• [What needs to be done]:
Return all the data below as it stands, minus the pictures.

• [Source material]:
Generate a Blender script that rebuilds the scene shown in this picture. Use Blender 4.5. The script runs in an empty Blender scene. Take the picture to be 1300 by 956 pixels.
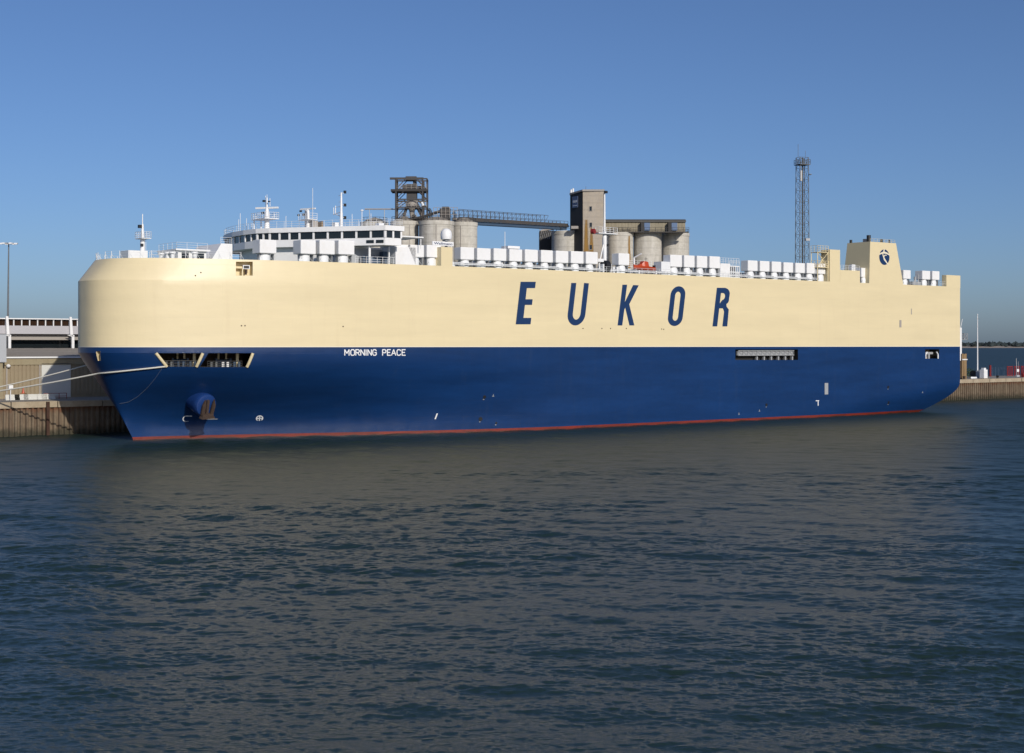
import bpy, bmesh, math, random
import numpy as np
from mathutils import Vector, Matrix
from mathutils.bvhtree import BVHTree
random.seed(7); rng = np.random.default_rng(11)
R = math.radians
scene = bpy.context.scene
col = scene.collection

# ------------------------------------------------------------------ camera, sky, sun, exposure
FPX, CAMH, HOR = 1805.6, 15.0, 438.5          # focal length in photo pixels, eye height, horizon row
cd = bpy.data.cameras.new('camera'); cam = bpy.data.objects.new('camera', cd); col.objects.link(cam)
cam.location = (0, 0, CAMH); cam.rotation_euler = (R(90), 0, 0)
cd.sensor_width = 36; cd.lens = FPX / 1300 * 36; cd.shift_y = -(478 - HOR) / 1300
cd.clip_start = 0.5; cd.clip_end = 80000
scene.camera = cam

SUN_DIR = Vector((0.452, -0.892, 0)).normalized()   # horizontal direction towards the sun
SUN_EL = R(24)
world = bpy.data.worlds.new('World'); scene.world = world; world.use_nodes = True
nt = world.node_tree; bg = nt.nodes['Background']
sky = nt.nodes.new('ShaderNodeTexSky'); sky.sky_type = 'NISHITA'; sky.sun_disc = False
sky.sun_elevation = SUN_EL; sky.sun_rotation = math.atan2(SUN_DIR.x, SUN_DIR.y)
sky.air_density = 0.75; sky.dust_density = 1.0; sky.ozone_density = 6.0; sky.altitude = 0
tint = nt.nodes.new('ShaderNodeMix'); tint.data_type = 'RGBA'; tint.blend_type = 'MULTIPLY'; tint.inputs[0].default_value = 1.0; tint.inputs[7].default_value = (1.02, 0.985, 1.03, 1)
nt.links.new(sky.outputs[0], tint.inputs[6]); nt.links.new(tint.outputs[2], bg.inputs[0]); bg.inputs[1].default_value = 0.086
sl = bpy.data.lights.new('sun', 'SUN'); sl.energy = 3.35; sl.angle = R(0.53); sl.color = (1.0, 0.93, 0.82)
so = bpy.data.objects.new('sun', sl); col.objects.link(so)
sv = Vector((SUN_DIR.x * math.cos(SUN_EL), SUN_DIR.y * math.cos(SUN_EL), math.sin(SUN_EL)))
so.rotation_euler = sv.to_track_quat('Z', 'Y').to_euler(); so.location = (60, -100, 120)
scene.view_settings.view_transform = 'Standard'; scene.view_settings.look = 'None'
scene.view_settings.exposure = 0.0; scene.view_settings.gamma = 1.0
scene.view_settings.use_curve_mapping = False

# ------------------------------------------------------------------ frames: ship / dock axes
ALPHA = math.atan(FPX / 2371)
CA, SA = math.cos(ALPHA), math.sin(ALPHA)
EX, EY = 102.7, 326.0                        # near aft corner of the ship at the waterline
HB = 18.0                                    # half beam
YAW = math.pi + ALPHA                        # ship's +X points to the bow, +Y to port (towards us)
ROOT = Vector((EX - SA * HB, EY + CA * HB, 0))
SHIPM = Matrix.Translation(ROOT) @ Matrix.Rotation(YAW, 4, 'Z')
SHIPI = SHIPM.inverted()
CAML = SHIPI @ Vector((0, 0, CAMH))

def pray(px, py):
    d = Vector(((px - 650) / FPX, 1, (HOR - py) / FPX))
    return (SHIPI.to_3x3() @ d)
def onside(px, py, b=0.0):                   # photo point -> (s, Y, z) on a fore-and-aft plane b metres inboard of the port side
    d = pray(px, py); t = (HB - b - CAML.y) / d.y
    return CAML + d * t
def dockw(s, b, z):                          # s forward from the transom, b inboard from port side
    return SHIPM @ Vector((s, HB - b, z))
def s_at(px, b): return onside(px, HOR, b).x
def z_at(px, py, b): return onside(px, py, b).z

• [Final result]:
Generate a Blender script that rebuilds the scene shown in this picture. Use Blender 4.5. The script runs in an empty Blender scene. Take the picture to be 1300 by 956 pixels.
import bpy, bmesh, math, random
import numpy as np
from mathutils import Vector, Matrix
from mathutils.bvhtree import BVHTree
random.seed(7); rng = np.random.default_rng(11)
R = math.radians
scene = bpy.context.scene
col = scene.collection

# ------------------------------------------------------------------ camera, sky, sun, exposure
FPX, CAMH, HOR = 1805.6, 15.0, 438.5          # focal length in photo pixels, eye height, horizon row
cd = bpy.data.cameras.new('camera'); cam = bpy.data.objects.new('camera', cd); col.objects.link(cam)
cam.location = (0, 0, CAMH); cam.rotation_euler = (R(90), 0, 0)
cd.sensor_width = 36; cd.lens = FPX / 1300 * 36; cd.shift_y = -(478 - HOR) / 1300
cd.clip_start = 0.5; cd.clip_end = 80000
scene.camera = cam

SUN_DIR = Vector((0.452, -0.892, 0)).normalized()   # horizontal direction towards the sun
SUN_EL = R(24)
world = bpy.data.worlds.new('World'); scene.world = world; world.use_nodes = True
nt = world.node_tree; bg = nt.nodes['Background']
sky = nt.nodes.new('ShaderNodeTexSky'); sky.sky_type = 'NISHITA'; sky.sun_disc = False
sky.sun_elevation = SUN_EL; sky.sun_rotation = math.atan2(SUN_DIR.x, SUN_DIR.y)
sky.air_density = 0.75; sky.dust_density = 1.0; sky.ozone_density = 6.0; sky.altitude = 0
tint = nt.nodes.new('ShaderNodeMix'); tint.data_type = 'RGBA'; tint.blend_type = 'MULTIPLY'; tint.inputs[0].default_value = 1.0; tint.inputs[7].default_value = (1.02, 0.985, 1.03, 1)
nt.links.new(sky.outputs[0], tint.inputs[6]); nt.links.new(tint.outputs[2], bg.inputs[0]); bg.inputs[1].default_value = 0.086
sl = bpy.data.lights.new('sun', 'SUN'); sl.energy = 3.35; sl.angle = R(0.53); sl.color = (1.0, 0.93, 0.82)
so = bpy.data.objects.new('sun', sl); col.objects.link(so)
sv = Vector((SUN_DIR.x * math.cos(SUN_EL), SUN_DIR.y * math.cos(SUN_EL), math.sin(SUN_EL)))
so.rotation_euler = sv.to_track_quat('Z', 'Y').to_euler(); so.location = (60, -100, 120)
scene.view_settings.view_transform = 'Standard'; scene.view_settings.look = 'None'
scene.view_settings.exposure = 0.0; scene.view_settings.gamma = 1.0
scene.view_settings.use_curve_mapping = False

# ------------------------------------------------------------------ frames: ship / dock axes
ALPHA = math.atan(FPX / 2371)
CA, SA = math.cos(ALPHA), math.sin(ALPHA)
EX, EY = 102.7, 326.0                        # near aft corner of the ship at the waterline
HB = 18.0                                    # half beam
YAW = math.pi + ALPHA                        # ship's +X points to the bow, +Y to port (towards us)
ROOT = Vector((EX - SA * HB, EY + CA * HB, 0))
SHIPM = Matrix.Translation(ROOT) @ Matrix.Rotation(YAW, 4, 'Z')
SHIPI = SHIPM.inverted()
CAML = SHIPI @ Vector((0, 0, CAMH))

def pray(px, py):
    d = Vector(((px - 650) / FPX, 1, (HOR - py) / FPX))
    return (SHIPI.to_3x3() @ d)
def onside(px, py, b=0.0):                   # photo point -> (s, Y, z) on a fore-and-aft plane b metres inboard of the port side
    d = pray(px, py); t = (HB - b - CAML.y) / d.y
    return CAML + d * t
def dockw(s, b, z):                          # s forward from the transom, b inboard from port side
    return SHIPM @ Vector((s, HB - b, z))
def s_at(px, b): return onside(px, HOR, b).x
def z_at(px, py, b): return onside(px, py, b).z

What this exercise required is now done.